The central demand of Armenian demonstrators not surprisingly has come under harsh press attack. What the Armenians seek is the return of Nagorno-Karabakh, an enclave that was once part of their republic and that is still populated primarily by Christian Armenians, but that was incorporated nearly 65 years ago into largely Muslim Azerbaijan on Josef Stalin’s order. In an effort to defuse the Armenian protests, Soviet leader Mikhail S. Gorbachev last month said that he would take the Nagorno-Karabakh matter under advisement. Pravda’s denunciation of the territorial demand as “anti-socialist” can be read as an official response.

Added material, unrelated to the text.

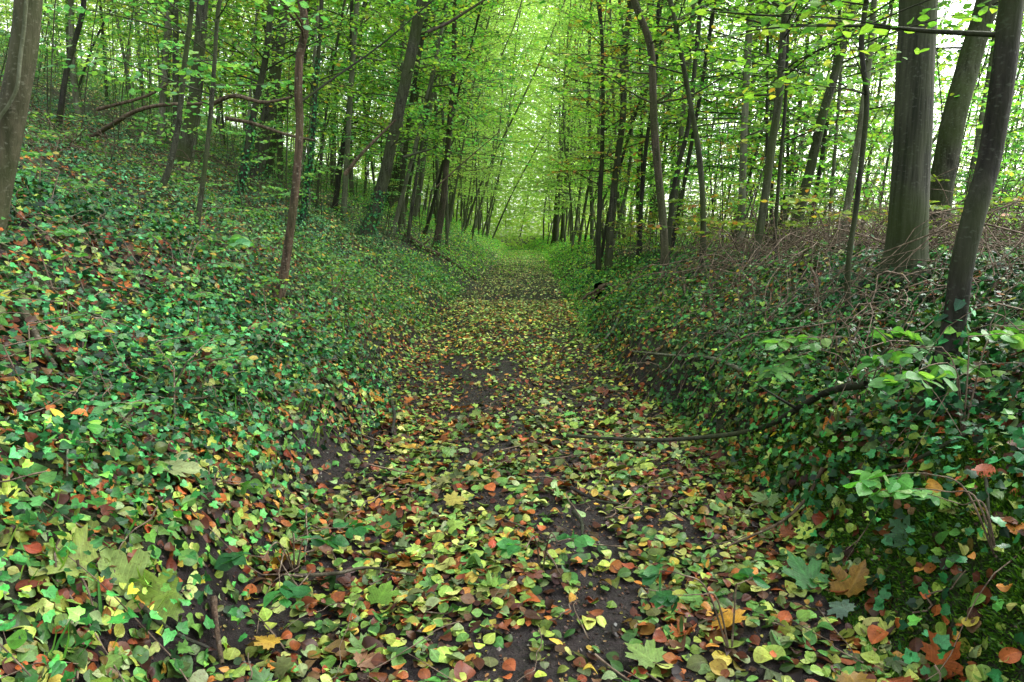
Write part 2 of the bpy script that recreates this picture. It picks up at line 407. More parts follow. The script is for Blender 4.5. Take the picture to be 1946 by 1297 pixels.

From Moscow’s standpoint it is the only possible response, since any agreement to permit territorial changes within the multiethnic empire that was built piece by piece by the czars and added to under the Communists would set a destructive precedent. Yet, as events in the Caucasus show and as continuing tremors of discontent in the Baltic states and elsewhere underscore, the nationalities issue remains the most serious challenge to Soviet internal stability. The root problem is not, as Soviet officials would have it, caused by outside agitators or even by bumbling local officials. The root problem stems from persistent claims for greater cultural freedom and for greater independence from Moscow’s overlordship, and these are things that the Soviet system simply doesn’t know how to deal with.